• **THE TASK**:
Please start at the first line of the records beneath and quote each line exactly, ending with the line containing "p = at(s_, r_);".

• **TASK INPUTS**:
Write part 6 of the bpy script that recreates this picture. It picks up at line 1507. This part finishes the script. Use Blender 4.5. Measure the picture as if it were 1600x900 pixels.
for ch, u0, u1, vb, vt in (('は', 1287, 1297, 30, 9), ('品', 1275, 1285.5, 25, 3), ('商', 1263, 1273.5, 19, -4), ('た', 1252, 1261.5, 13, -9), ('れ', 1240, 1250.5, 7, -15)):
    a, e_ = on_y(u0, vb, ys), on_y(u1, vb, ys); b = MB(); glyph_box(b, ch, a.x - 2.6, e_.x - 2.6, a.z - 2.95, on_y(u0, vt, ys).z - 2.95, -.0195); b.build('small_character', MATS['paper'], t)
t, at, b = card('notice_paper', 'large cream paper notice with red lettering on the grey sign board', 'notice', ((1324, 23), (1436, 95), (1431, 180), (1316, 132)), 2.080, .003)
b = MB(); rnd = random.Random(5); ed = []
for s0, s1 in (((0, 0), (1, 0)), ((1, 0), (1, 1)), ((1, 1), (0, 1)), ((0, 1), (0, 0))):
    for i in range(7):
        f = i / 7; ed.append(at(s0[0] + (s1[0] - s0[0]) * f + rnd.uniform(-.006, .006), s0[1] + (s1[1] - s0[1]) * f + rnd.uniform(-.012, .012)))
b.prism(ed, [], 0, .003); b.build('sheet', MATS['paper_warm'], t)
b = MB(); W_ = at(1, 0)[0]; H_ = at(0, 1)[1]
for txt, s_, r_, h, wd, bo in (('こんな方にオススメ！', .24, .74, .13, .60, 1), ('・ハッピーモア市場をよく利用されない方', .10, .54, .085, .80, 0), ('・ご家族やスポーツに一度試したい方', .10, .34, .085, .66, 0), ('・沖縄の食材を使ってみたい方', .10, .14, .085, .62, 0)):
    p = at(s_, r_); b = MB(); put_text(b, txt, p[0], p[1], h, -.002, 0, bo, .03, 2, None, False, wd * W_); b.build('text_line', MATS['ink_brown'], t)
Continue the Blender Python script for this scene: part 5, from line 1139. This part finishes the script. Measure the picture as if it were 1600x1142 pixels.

• **FINISHED ANSWER**:
Write part 6 of the bpy script that recreates this picture. It picks up at line 1507. This part finishes the script. Use Blender 4.5. Measure the picture as if it were 1600x900 pixels.
for ch, u0, u1, vb, vt in (('は', 1287, 1297, 30, 9), ('品', 1275, 1285.5, 25, 3), ('商', 1263, 1273.5, 19, -4), ('た', 1252, 1261.5, 13, -9), ('れ', 1240, 1250.5, 7, -15)):
    a, e_ = on_y(u0, vb, ys), on_y(u1, vb, ys); b = MB(); glyph_box(b, ch, a.x - 2.6, e_.x - 2.6, a.z - 2.95, on_y(u0, vt, ys).z - 2.95, -.0195); b.build('small_character', MATS['paper'], t)
t, at, b = card('notice_paper', 'large cream paper notice with red lettering on the grey sign board', 'notice', ((1324, 23), (1436, 95), (1431, 180), (1316, 132)), 2.080, .003)
b = MB(); rnd = random.Random(5); ed = []
for s0, s1 in (((0, 0), (1, 0)), ((1, 0), (1, 1)), ((1, 1), (0, 1)), ((0, 1), (0, 0))):
    for i in range(7):
        f = i / 7; ed.append(at(s0[0] + (s1[0] - s0[0]) * f + rnd.uniform(-.006, .006), s0[1] + (s1[1] - s0[1]) * f + rnd.uniform(-.012, .012)))
b.prism(ed, [], 0, .003); b.build('sheet', MATS['paper_warm'], t)
b = MB(); W_ = at(1, 0)[0]; H_ = at(0, 1)[1]
for txt, s_, r_, h, wd, bo in (('こんな方にオススメ！', .24, .74, .13, .60, 1), ('・ハッピーモア市場をよく利用されない方', .10, .54, .085, .80, 0), ('・ご家族やスポーツに一度試したい方', .10, .34, .085, .66, 0), ('・沖縄の食材を使ってみたい方', .10, .14, .085, .62, 0)):
    p = at(s_, r_); b = MB(); put_text(b, txt, p[0], p[1], h, -.002, 0, bo, .03, 2, None, False, wd * W_); b.build('text_line', MATS['ink_brown'], t)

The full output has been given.